Task to complete
Copy the data precisely, character for character, and leave out every picture.

Dataset extract
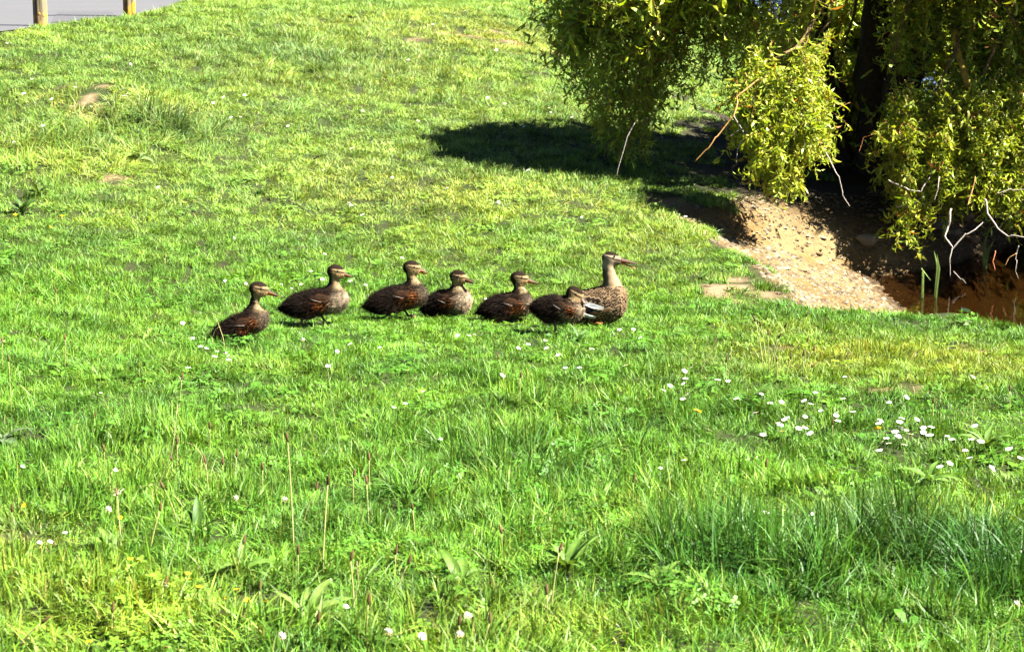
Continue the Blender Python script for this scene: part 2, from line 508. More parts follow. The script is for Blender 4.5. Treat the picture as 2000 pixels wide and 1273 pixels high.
def scatter(name, P, rotz, tilt, scl, ids, tint, label):
    me = bpy.data.meshes.new(name); me.vertices.add(len(P)); me.vertices.foreach_set('co', P.astype(np.float32).ravel())
    h = .06
    sx = (ground_z(P[:, 0] + h, P[:, 1]) - ground_z(P[:, 0] - h, P[:, 1])) / (2 * h) + tilt[:, 0]
    sy = (ground_z(P[:, 0], P[:, 1] + h) - ground_z(P[:, 0], P[:, 1] - h)) / (2 * h) + tilt[:, 1]
    nz = np.stack([-sx, -sy, np.ones(len(P))], -1); nz /= np.linalg.norm(nz, axis=1)[:, None]
    ax = np.stack([np.cos(rotz), np.sin(rotz), np.zeros(len(P))], -1)
    ax -= nz * (ax * nz).sum(1)[:, None]; ax /= np.linalg.norm(ax, axis=1)[:, None]
    ay = np.cross(nz, ax)
    e = np.stack([np.arctan2(ay[:, 2], nz[:, 2]), -np.arcsin(np.clip(ax[:, 2], -1, 1)), np.arctan2(ax[:, 1], ax[:, 0])], -1).astype(np.float32)
    a = me.attributes.new('rot', 'FLOAT_VECTOR', 'POINT'); a.data.foreach_set('vector', e.ravel())
    a = me.attributes.new('scl', 'FLOAT_VECTOR', 'POINT'); a.data.foreach_set('vector', scl.astype(np.float32).ravel())
    a = me.attributes.new('pick', 'INT', 'POINT'); a.data.foreach_set('value', ids.astype(np.int32))
    a = me.attributes.new('tint', 'FLOAT_COLOR', 'POINT'); c = np.ones((len(P), 4), np.float32); c[:, :3] = tint; a.data.foreach_set('color', c.ravel())
    o = obj(name, me)
    g = bpy.data.node_groups.new(name, 'GeometryNodeTree')
    g.interface.new_socket('Geometry', in_out='INPUT', socket_type='NodeSocketGeometry')
    g.interface.new_socket('Geometry', in_out='OUTPUT', socket_type='NodeSocketGeometry')
    gi = g.nodes.new('NodeGroupInput'); go = g.nodes.new('NodeGroupOutput')
    ci = g.nodes.new('GeometryNodeCollectionInfo'); ci.inputs[0].default_value = tuft_col
    ci.inputs['Separate Children'].default_value = True; ci.inputs['Reset Children'].default_value = True
    ip = g.nodes.new('GeometryNodeInstanceOnPoints'); ip.inputs['Pick Instance'].default_value = True
    def na(n, t):
        q = g.nodes.new('GeometryNodeInputNamedAttribute'); q.data_type = t; q.inputs[0].default_value = n
        return [s for s in q.outputs if s.enabled and s.name == 'Attribute'][0]
    g.links.new(gi.outputs[0], ip.inputs['Points']); g.links.new(ci.outputs[0], ip.inputs['Instance'])
    g.links.new(na('pick', 'INT'), ip.inputs['Instance Index'])
    er = g.nodes.new('FunctionNodeEulerToRotation'); g.links.new(na('rot', 'FLOAT_VECTOR'), er.inputs[0]); g.links.new(er.outputs[0], ip.inputs['Rotation'])
    g.links.new(na('scl', 'FLOAT_VECTOR'), ip.inputs['Scale'])
    g.links.new(ip.outputs[0], go.inputs[0])
    md = o.modifiers.new('tufts', 'NODES'); md.node_group = g
    return tag(o, label, 'grass', kind='stuff')

def patches(x, y, lst):
    b = np.zeros(np.shape(x))
    for px, py, rx, ry, w in lst:
        q = hit(px, py)[0]
        b = np.maximum(b, w * np.exp(-(((x - q[0]) / rx) ** 2 + ((y - q[1]) / ry) ** 2)))
    return b

r = np.random.default_rng(11)
def tiles(y0, y1, k):
    """grid of turf squares k times the size of TILE inside the stretch the camera could see"""
    st = TILE * k
    wmax = .26 * y1 + 1.0
    x, y = np.meshgrid(np.arange(-wmax, wmax, st), np.arange(y0, y1, st))
    x = x.ravel() + r.uniform(-.2, .2, x.size) * st; y = y.ravel() + r.uniform(-.2, .2, y.size) * st
    q = np.abs(x) < .26 * y + 1.0
    return x[q], y[q], np.full(q.sum(), k)
parts = [tiles(3.7, 9, 1.0), tiles(9, 13, 1.1), tiles(13, 18, 1.3), tiles(18, 28, 1.6), tiles(28, 50, 3.0)]
px_, py_, ks = (np.concatenate([p[i] for p in parts]) for i in range(3))
NT = len(px_)
# small broad leaves between the blades
ne = 9000
ey = 3.8 + 10.5 * r.uniform(size=ne) ** 1.0; ex = r.uniform(-1, 1, ne) * (.26 * ey + .8)
px_ = np.concatenate([px_, ex]); py_ = np.concatenate([py_, ey]); ks = np.concatenate([ks, np.ones(ne)])
extra = np.arange(len(px_)) >= NT
dp = pond_d(px_, py_); dr = sdist(ROAD, px_, py_)
bs = bare_spots(px_, py_)
shade_soil = sm(.9, 1.9, px_) * sm(14.0, 14.8, py_) * (1 - sm(17.5, 19.5, py_))
cl = fbm(px_, py_, .45, 99)
u = r.uniform(size=len(px_))
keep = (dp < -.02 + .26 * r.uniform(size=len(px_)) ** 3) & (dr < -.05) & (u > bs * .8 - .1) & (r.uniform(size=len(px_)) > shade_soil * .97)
keep &= ~extra | (u < .05 + .25 * sm(.5, .72, cl))
px_, py_, bs, dp, dr, ks, extra, u = (a[keep] for a in (px_, py_, bs, dp, dr, ks, extra, u))
N = len(px_)
pz_ = ground_z(px_, py_)
# lushness: rank in the foreground, mown further off
lush = patches(px_, py_, [(1700, 1080, .55, .45, 1.7), (1470, 1110, .4, .4, 1.4), (1900, 1120, .5, .5, 1.4), (900, 880, 1.0, 1.0, .55), (300, 1000, .9, .7, .5), (1000, 1050, .8, .5, .6),
                          (120, 290, .6, .5, .8), (240, 240, .5, .4, 1.0), (330, 250, .4, .3, 1.1), (40, 600, .8, .8, .4), (640, 120, 1.2, 1.0, .45), (600, 80, .8, .6, .4), (600, 1180, .5, .4, .5), (400, 720, .8, .6, .25), (1880, 612, .4, .2, .5), (200, 850, .8, .6, .4)])
lush = np.maximum(lush, .42 * sm(8.2, 5.5, py_)) + (fbm(px_, py_, .45, 91) - .5) * (.5 + .7 * sm(10, 8, py_))
yel = patches(px_, py_, [(1700, 690, .8, .7, 1), (1500, 650, .6, .4, .6), (1900, 720, .6, .5, 1), (950, 380, 1.2, .8, .7), (1250, 470, .6, .6, .5), (900, 60, 1.5, 1.2, .8), (150, 340, .5, .3, .35), (250, 430, .5, .4, .3),
                         (30, 1050, .25, .3, .8), (150, 1200, .5, .4, .5), (950, 1230, .4, .3, .4), (250, 190, .8, .3, .5), (900, 480, .8, .5, .4)])
yel = yel + (fbm(px_, py_, .9, 95) - .5) * .9
blu = patches(px_, py_, [(640, 120, 1.2, 1.1, .9), (480, 70, .8, .5, .6), (40, 100, .35, .25, .9), (160, 86, .3, .2, .7), (1700, 1080, .6, .45, 1.2), (1470, 1130, .5, .4, 1.0), (1950, 1120, .5, .5, 1.1), (1250, 690, .3, .2, .8), (330, 250, .5, .35, 1.0), (150, 280, .5, .3, .5), (900, 900, .6, .6, .3)])
walk = np.exp(-((py_ - 10.5 - .0 * px_) / .45) ** 2) * sm(-2.0, -1.6, px_) * sm(1.3, .9, px_)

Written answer
Continue the Blender Python script for this scene: part 2, from line 508. More parts follow. The script is for Blender 4.5. Treat the picture as 2000 pixels wide and 1273 pixels high.
def scatter(name, P, rotz, tilt, scl, ids, tint, label):
    me = bpy.data.meshes.new(name); me.vertices.add(len(P)); me.vertices.foreach_set('co', P.astype(np.float32).ravel())
    h = .06
    sx = (ground_z(P[:, 0] + h, P[:, 1]) - ground_z(P[:, 0] - h, P[:, 1])) / (2 * h) + tilt[:, 0]
    sy = (ground_z(P[:, 0], P[:, 1] + h) - ground_z(P[:, 0], P[:, 1] - h)) / (2 * h) + tilt[:, 1]
    nz = np.stack([-sx, -sy, np.ones(len(P))], -1); nz /= np.linalg.norm(nz, axis=1)[:, None]
    ax = np.stack([np.cos(rotz), np.sin(rotz), np.zeros(len(P))], -1)
    ax -= nz * (ax * nz).sum(1)[:, None]; ax /= np.linalg.norm(ax, axis=1)[:, None]
    ay = np.cross(nz, ax)
    e = np.stack([np.arctan2(ay[:, 2], nz[:, 2]), -np.arcsin(np.clip(ax[:, 2], -1, 1)), np.arctan2(ax[:, 1], ax[:, 0])], -1).astype(np.float32)
    a = me.attributes.new('rot', 'FLOAT_VECTOR', 'POINT'); a.data.foreach_set('vector', e.ravel())
    a = me.attributes.new('scl', 'FLOAT_VECTOR', 'POINT'); a.data.foreach_set('vector', scl.astype(np.float32).ravel())
    a = me.attributes.new('pick', 'INT', 'POINT'); a.data.foreach_set('value', ids.astype(np.int32))
    a = me.attributes.new('tint', 'FLOAT_COLOR', 'POINT'); c = np.ones((len(P), 4), np.float32); c[:, :3] = tint; a.data.foreach_set('color', c.ravel())
    o = obj(name, me)
    g = bpy.data.node_groups.new(name, 'GeometryNodeTree')
    g.interface.new_socket('Geometry', in_out='INPUT', socket_type='NodeSocketGeometry')
    g.interface.new_socket('Geometry', in_out='OUTPUT', socket_type='NodeSocketGeometry')
    gi = g.nodes.new('NodeGroupInput'); go = g.nodes.new('NodeGroupOutput')
    ci = g.nodes.new('GeometryNodeCollectionInfo'); ci.inputs[0].default_value = tuft_col
    ci.inputs['Separate Children'].default_value = True; ci.inputs['Reset Children'].default_value = True
    ip = g.nodes.new('GeometryNodeInstanceOnPoints'); ip.inputs['Pick Instance'].default_value = True
    def na(n, t):
        q = g.nodes.new('GeometryNodeInputNamedAttribute'); q.data_type = t; q.inputs[0].default_value = n
        return [s for s in q.outputs if s.enabled and s.name == 'Attribute'][0]
    g.links.new(gi.outputs[0], ip.inputs['Points']); g.links.new(ci.outputs[0], ip.inputs['Instance'])
    g.links.new(na('pick', 'INT'), ip.inputs['Instance Index'])
    er = g.nodes.new('FunctionNodeEulerToRotation'); g.links.new(na('rot', 'FLOAT_VECTOR'), er.inputs[0]); g.links.new(er.outputs[0], ip.inputs['Rotation'])
    g.links.new(na('scl', 'FLOAT_VECTOR'), ip.inputs['Scale'])
    g.links.new(ip.outputs[0], go.inputs[0])
    md = o.modifiers.new('tufts', 'NODES'); md.node_group = g
    return tag(o, label, 'grass', kind='stuff')

def patches(x, y, lst):
    b = np.zeros(np.shape(x))
    for px, py, rx, ry, w in lst:
        q = hit(px, py)[0]
        b = np.maximum(b, w * np.exp(-(((x - q[0]) / rx) ** 2 + ((y - q[1]) / ry) ** 2)))
    return b

r = np.random.default_rng(11)
def tiles(y0, y1, k):
    """grid of turf squares k times the size of TILE inside the stretch the camera could see"""
    st = TILE * k
    wmax = .26 * y1 + 1.0
    x, y = np.meshgrid(np.arange(-wmax, wmax, st), np.arange(y0, y1, st))
    x = x.ravel() + r.uniform(-.2, .2, x.size) * st; y = y.ravel() + r.uniform(-.2, .2, y.size) * st
    q = np.abs(x) < .26 * y + 1.0
    return x[q], y[q], np.full(q.sum(), k)
parts = [tiles(3.7, 9, 1.0), tiles(9, 13, 1.1), tiles(13, 18, 1.3), tiles(18, 28, 1.6), tiles(28, 50, 3.0)]
px_, py_, ks = (np.concatenate([p[i] for p in parts]) for i in range(3))
NT = len(px_)
# small broad leaves between the blades
ne = 9000
ey = 3.8 + 10.5 * r.uniform(size=ne) ** 1.0; ex = r.uniform(-1, 1, ne) * (.26 * ey + .8)
px_ = np.concatenate([px_, ex]); py_ = np.concatenate([py_, ey]); ks = np.concatenate([ks, np.ones(ne)])
extra = np.arange(len(px_)) >= NT
dp = pond_d(px_, py_); dr = sdist(ROAD, px_, py_)
bs = bare_spots(px_, py_)
shade_soil = sm(.9, 1.9, px_) * sm(14.0, 14.8, py_) * (1 - sm(17.5, 19.5, py_))
cl = fbm(px_, py_, .45, 99)
u = r.uniform(size=len(px_))
keep = (dp < -.02 + .26 * r.uniform(size=len(px_)) ** 3) & (dr < -.05) & (u > bs * .8 - .1) & (r.uniform(size=len(px_)) > shade_soil * .97)
keep &= ~extra | (u < .05 + .25 * sm(.5, .72, cl))
px_, py_, bs, dp, dr, ks, extra, u = (a[keep] for a in (px_, py_, bs, dp, dr, ks, extra, u))
N = len(px_)
pz_ = ground_z(px_, py_)
# lushness: rank in the foreground, mown further off
lush = patches(px_, py_, [(1700, 1080, .55, .45, 1.7), (1470, 1110, .4, .4, 1.4), (1900, 1120, .5, .5, 1.4), (900, 880, 1.0, 1.0, .55), (300, 1000, .9, .7, .5), (1000, 1050, .8, .5, .6),
                          (120, 290, .6, .5, .8), (240, 240, .5, .4, 1.0), (330, 250, .4, .3, 1.1), (40, 600, .8, .8, .4), (640, 120, 1.2, 1.0, .45), (600, 80, .8, .6, .4), (600, 1180, .5, .4, .5), (400, 720, .8, .6, .25), (1880, 612, .4, .2, .5), (200, 850, .8, .6, .4)])
lush = np.maximum(lush, .42 * sm(8.2, 5.5, py_)) + (fbm(px_, py_, .45, 91) - .5) * (.5 + .7 * sm(10, 8, py_))
yel = patches(px_, py_, [(1700, 690, .8, .7, 1), (1500, 650, .6, .4, .6), (1900, 720, .6, .5, 1), (950, 380, 1.2, .8, .7), (1250, 470, .6, .6, .5), (900, 60, 1.5, 1.2, .8), (150, 340, .5, .3, .35), (250, 430, .5, .4, .3),
                         (30, 1050, .25, .3, .8), (150, 1200, .5, .4, .5), (950, 1230, .4, .3, .4), (250, 190, .8, .3, .5), (900, 480, .8, .5, .4)])
yel = yel + (fbm(px_, py_, .9, 95) - .5) * .9
blu = patches(px_, py_, [(640, 120, 1.2, 1.1, .9), (480, 70, .8, .5, .6), (40, 100, .35, .25, .9), (160, 86, .3, .2, .7), (1700, 1080, .6, .45, 1.2), (1470, 1130, .5, .4, 1.0), (1950, 1120, .5, .5, 1.1), (1250, 690, .3, .2, .8), (330, 250, .5, .35, 1.0), (150, 280, .5, .3, .5), (900, 900, .6, .6, .3)])
walk = np.exp(-((py_ - 10.5 - .0 * px_) / .45) ** 2) * sm(-2.0, -1.6, px_) * sm(1.3, .9, px_)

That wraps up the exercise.